Establishment of Rock Island County, Illinois

In 1828 and the early part of 1829 George Davenport and Russell Farnham entered the lands upon which the old fair grounds were located, and which extended from there about one mile east. William T. Brashar entered the lands upon a portion of which is now located Chippianock Cemetery. These and other pre-emptions were upon lands that had for nearly a century been the village and the cornfields of the Sacs. These entries were within the letter, but contrary to the spirit of the treaty of 1804. These lands were not open to settlers, nor brought into the market until the latter part of 1829, and one authority says: “Consequently all who had settled on them previous to this were trespassers, having violated the laws of congress and the pre-existing treaties. The most advanced settlements at that time did not approach nearer than fifty or sixty miles of Rock Island, and the lands for even a greater distance had not been offered for sale, yet the government disposed of a few quarter sections at the mouth of this stream, embracing the site of the village and fields cultivated by the inhabitants. The manifest object of this advanced movement upon the Indian settlements was to evade the provisions of the treaty, by having the governmental title to the lands pass into the hands of the individuals, and thus obtain a pretext for removing its owners west of the Mississippi.

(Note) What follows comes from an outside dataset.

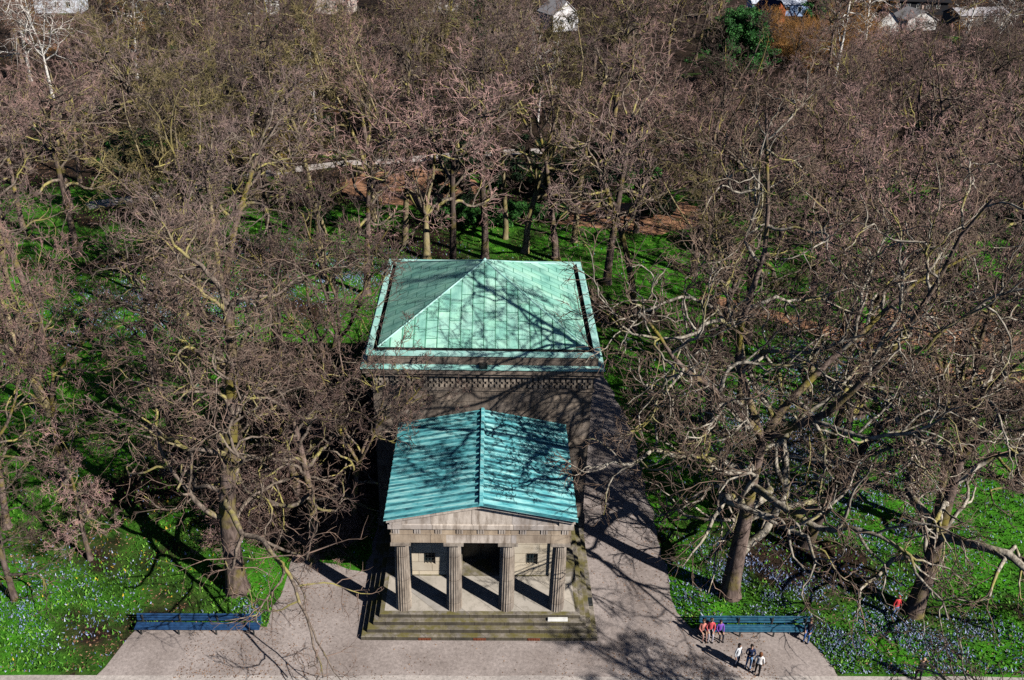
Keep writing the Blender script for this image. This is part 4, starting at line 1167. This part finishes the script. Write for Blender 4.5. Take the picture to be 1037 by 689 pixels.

By an act of the Illinois Legislature entitled “An act to establish Rock Island County,” approved and in force February 9, 1831, it was provided by Section 1 thereof what the boundaries of this county shall be. Section 2 provided that whenever it shall be made to appear to the satisfaction of the presiding judge of the circuit court of Jo Daviess County, to which this county was then attached, that the said County of Rock Island contains three hundred and fifty inhabitants, it shall be his duty to grant an order for the election of three commissioners, one sheriff and one coroner to serve in and for said county until they be superseded by the persons elected at the next general election, which shall take place after the special election here-in provided for. The act then states that after such election the said County of Rock Island shall be considered as organized and entitled to the same rights and privileges as the other counties in this state. Owing, how-ever, to the Black Hawk War no effort was made to organize the county until 1833, when on Monday, July 5, in pursuance of due notice, the legal voters of this county to the number of sixty-five met at the “House of John Barrel,” and elected county officers.